The advert is nicely done – humorous but sharp – and the message gets through. Maybe more of a message than was intended. The ad is presented as a friendly warning (“Your child could be watching porn”), but it’s closer to parental wish-fulfilment. Kindly, albeit naked, strangers showing up at your door to give you the nod about your child’s online activities, opening that conversation for you? You wish. In reality, the buck stops with you.
The ad follows a 2019 study about how some New Zealand teenagers use online porn to learn about sex. There was a similar report from Ireland in 2018. I thought then as I do now: teenagers can’t find out about sex from porn – they can only find out about porn from porn. This continues to be a hugely disturbing and complicated issue. Modern youngsters are dealing with unprecedented explicit content, unlimited access and sheer volume. They’re routinely bombarded with damaging, violent, non-consensual imagery their immature brains haven’t a hope of processing.

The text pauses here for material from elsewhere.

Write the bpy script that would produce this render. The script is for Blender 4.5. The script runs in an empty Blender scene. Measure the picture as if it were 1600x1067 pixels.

This isn’t about being a nation of prudes – introducing the topic of pornography to your child is difficult – but who else will, but you? Sex education in schools can’t do everything. As for your child maturely and responsibly broaching the subject with you… Give them a tiny break! Just like the porn itself, this is not something teenagers should be expected to deal with. Nor are helpful porn stars likely to turn up at your door. If any parents (or kids) out there have already dealt with this, then sincere respect to you. Everyone else: I’m afraid this is down to you.